# [Required task]
Transcribe the listing exactly, leaving out every picture.

____ Recorded information

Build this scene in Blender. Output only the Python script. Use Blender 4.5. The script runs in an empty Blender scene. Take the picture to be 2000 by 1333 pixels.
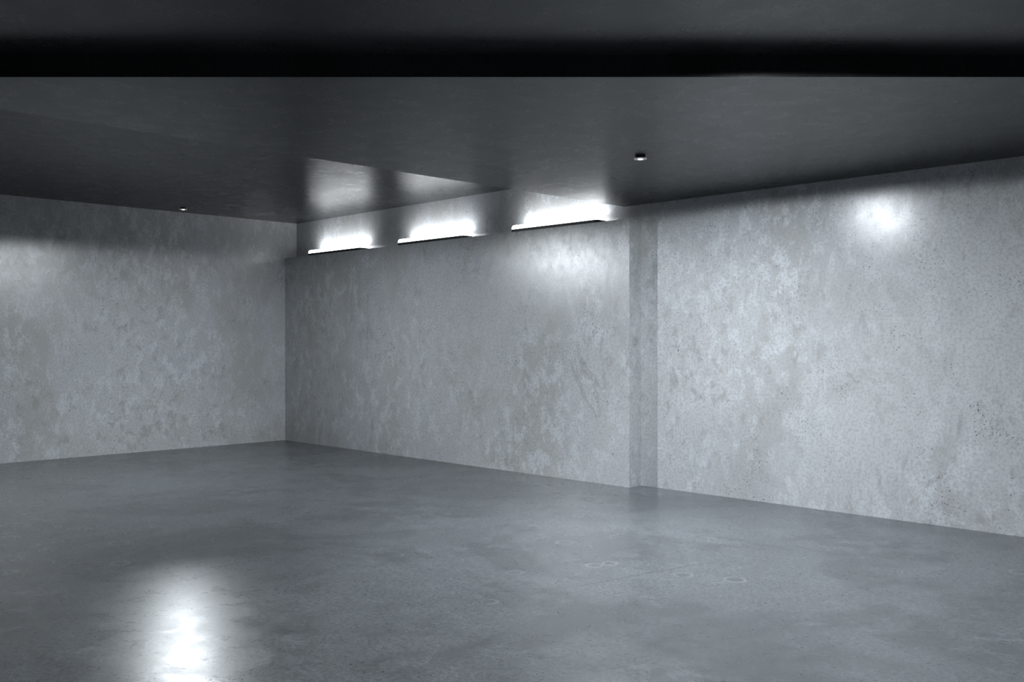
import bpy, bmesh, math
from mathutils import Vector

S = bpy.context.scene
COL = S.collection
R = math.radians

# ------------------------------------------------------------------ helpers
def link_mesh(name, bm, mat, parent=None, smooth=False):
    me = bpy.data.meshes.new(name)
    bmesh.ops.recalc_face_normals(bm, faces=bm.faces)
    bm.to_mesh(me); bm.free()
    if smooth:
        for p in me.polygons: p.use_smooth = True
    me.materials.append(mat)
    o = bpy.data.objects.new(name, me)
    COL.objects.link(o)
    if parent: o.parent = parent
    return o

def prism(bm, pts, z0, z1):
    lo = [bm.verts.new((x, y, z0)) for x, y in pts]
    hi = [bm.verts.new((x, y, z1)) for x, y in pts]
    n = len(pts)
    bm.faces.new(lo[::-1]); bm.faces.new(hi)
    for i in range(n):
        bm.faces.new((lo[i], lo[(i + 1) % n], hi[(i + 1) % n], hi[i]))

def box(bm, x0, x1, y0, y1, z0, z1):
    prism(bm, [(x0, y0), (x1, y0), (x1, y1), (x0, y1)], z0, z1)

def lathe(bm, prof, n=48):
    """prof: (r, z) pairs from axis to axis, revolved about Z"""
    rings = []
    for r, z in prof:
        if r < 1e-6:
            rings.append([bm.verts.new((0, 0, z))])
        else:
            rings.append([bm.verts.new((r * math.cos(2 * math.pi * i / n), r * math.sin(2 * math.pi * i / n), z)) for i in range(n)])
    for a, b in zip(rings, rings[1:]):
        for i in range(n):
            j = (i + 1) % n
            if len(a) == 1 and len(b) == 1: continue
            if len(a) == 1: bm.faces.new((a[0], b[j], b[i]))
            elif len(b) == 1: bm.faces.new((a[i], a[j], b[0]))
            else: bm.faces.new((a[i], a[j], b[j], b[i]))

def structure(name, bm, mat, label=None):
    o = link_mesh(name, bm, mat)
    o['kind'] = 'structure'
    if label: o['label'] = label
    return o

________

# [The result]
Build this scene in Blender. Output only the Python script. Use Blender 4.5. The script runs in an empty Blender scene. Take the picture to be 2000 by 1333 pixels.
import bpy, bmesh, math
from mathutils import Vector

S = bpy.context.scene
COL = S.collection
R = math.radians

# ------------------------------------------------------------------ helpers
def link_mesh(name, bm, mat, parent=None, smooth=False):
    me = bpy.data.meshes.new(name)
    bmesh.ops.recalc_face_normals(bm, faces=bm.faces)
    bm.to_mesh(me); bm.free()
    if smooth:
        for p in me.polygons: p.use_smooth = True
    me.materials.append(mat)
    o = bpy.data.objects.new(name, me)
    COL.objects.link(o)
    if parent: o.parent = parent
    return o

def prism(bm, pts, z0, z1):
    lo = [bm.verts.new((x, y, z0)) for x, y in pts]
    hi = [bm.verts.new((x, y, z1)) for x, y in pts]
    n = len(pts)
    bm.faces.new(lo[::-1]); bm.faces.new(hi)
    for i in range(n):
        bm.faces.new((lo[i], lo[(i + 1) % n], hi[(i + 1) % n], hi[i]))

def box(bm, x0, x1, y0, y1, z0, z1):
    prism(bm, [(x0, y0), (x1, y0), (x1, y1), (x0, y1)], z0, z1)

def lathe(bm, prof, n=48):
    """prof: (r, z) pairs from axis to axis, revolved about Z"""
    rings = []
    for r, z in prof:
        if r < 1e-6:
            rings.append([bm.verts.new((0, 0, z))])
        else:
            rings.append([bm.verts.new((r * math.cos(2 * math.pi * i / n), r * math.sin(2 * math.pi * i / n), z)) for i in range(n)])
    for a, b in zip(rings, rings[1:]):
        for i in range(n):
            j = (i + 1) % n
            if len(a) == 1 and len(b) == 1: continue
            if len(a) == 1: bm.faces.new((a[0], b[j], b[i]))
            elif len(b) == 1: bm.faces.new((a[i], a[j], b[0]))
            else: bm.faces.new((a[i], a[j], b[j], b[i]))

def structure(name, bm, mat, label=None):
    o = link_mesh(name, bm, mat)
    o['kind'] = 'structure'
    if label: o['label'] = label
    return o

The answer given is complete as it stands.